## [Directive]
Look through the material and copy each line holding "picture".
━━━━━━━━━━━━━━━━━━━━━━━━━━━━━━
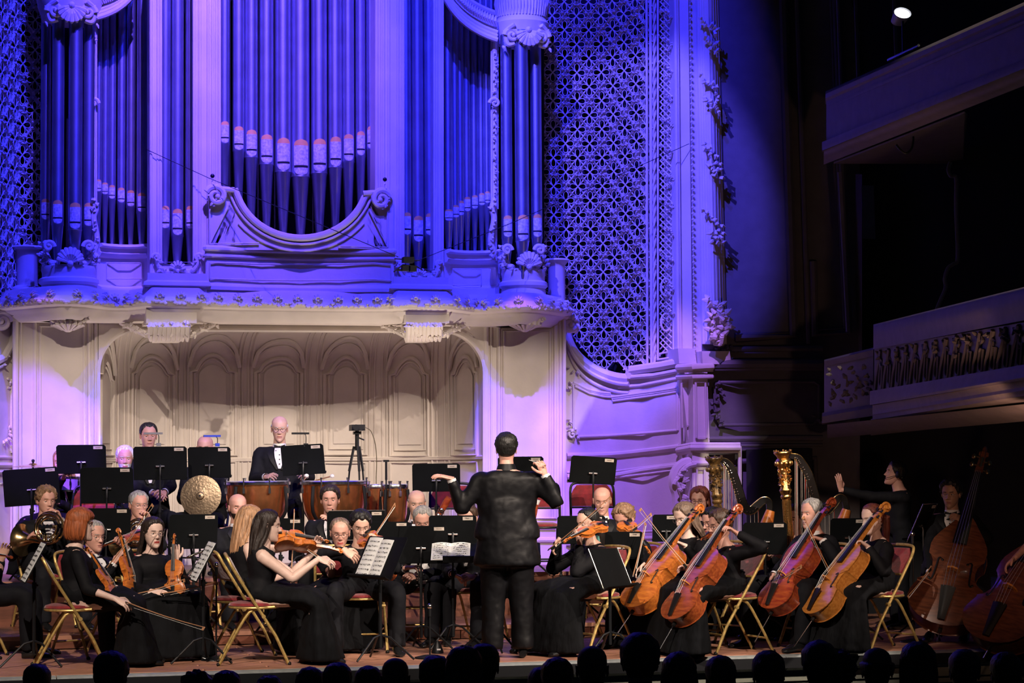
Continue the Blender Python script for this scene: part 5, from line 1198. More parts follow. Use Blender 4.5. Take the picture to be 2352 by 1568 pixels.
def fiddle(kind, vm, label, bot, top, nrm, cat=None, group=None, name=None, at='bot', natural=True):
    """bot, top: picture points (px, py, depth) of the tail and the scroll; nrm: direction the top plate faces"""
    key = (kind, vm.name); a, c = W(*bot), W(*top)
    if key not in FID: FID[key] = [None, *make_fiddle(kind, vm)]
    pr_, L_ = FID[key][1], FID[key][2]; y = (c - a).normalized(); z = V(nrm); z = (z - y * z.dot(y)).normalized(); x = y.cross(z); s_ = (c - a).length / L_
    m = frame(a, x, y, z) @ Matrix.Scale(s_, 4)
    o = thing(name or {'bass': 'double_bass'}.get(kind, kind), label, cat or {'bass': 'double bass'}.get(kind, kind), group=group, mtx=m)
    if FID[key][0] is None: FID[key][0] = [(nm, b.build(nm, o)) for nm, b in pr_]
    else:
        for nm, src in FID[key][0]: child(o, nm, src.data)
    o['fit'] = round(s_, 2); del o['fit']
    if abs(s_ - 1) > .25: print('SCALE', kind, label[:30], round(s_, 2))
    return o
def bow(label, a, c, group=None, up=None, nm='bow'):
    """a: frog end, c: tip, picture points"""
    p, q = W(*a), W(*c); L_ = (q - p).length; y = (q - p).normalized(); z = V(up) if up is not None else z0; z = (z - y * z.dot(y)).normalized(); x = y.cross(z)
    o = thing(nm, label, 'bow', group=group, mtx=frame(p, x, y, z))
    b = MB(); b.tube([V((0, L_ * t, .012 - .012 * sin(pi * t))) for t in (0, .25, .5, .75, .97, 1.0)], [.0045, .0045, .004, .0036, .003, .004], 7, STICK); b.build('stick', o)
    b = MB(); b.box((0, L_ * .5, -.012), (.007, L_ * .93, .0015), HORSEH); b.build('bow_hair', o)
    b = MB(); b.hexa([V((-.005, .02, -.014)), V((-.005, .065, -.014)), V((-.005, .06, .006)), V((-.005, .015, .006))], [V((.005, .02, -.014)), V((.005, .065, -.014)), V((.005, .06, .006)), V((.005, .015, .006))], EBONY); b.tube([V((0, -.012, .010)), V((0, .012, .010))], .005, 7, SILVER); b.build('frog', o)
    b = MB(); b.hexa([V((-.003, L_ - .02, .006)), V((-.003, L_, .010)), V((-.003, L_ - .006, -.014)), V((-.003, L_ - .022, -.014))], [V((.003, L_ - .02, .006)), V((.003, L_, .010)), V((.003, L_ - .006, -.014)), V((.003, L_ - .022, -.014))], STICK); b.build('bow_head', o)
    return o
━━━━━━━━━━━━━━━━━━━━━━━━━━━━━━
## [Result]
Continue the Blender Python script for this scene: part 5, from line 1198. More parts follow. Use Blender 4.5. Take the picture to be 2352 by 1568 pixels.
    """bot, top: picture points (px, py, depth) of the tail and the scroll; nrm: direction the top plate faces"""
    """a: frog end, c: tip, picture points"""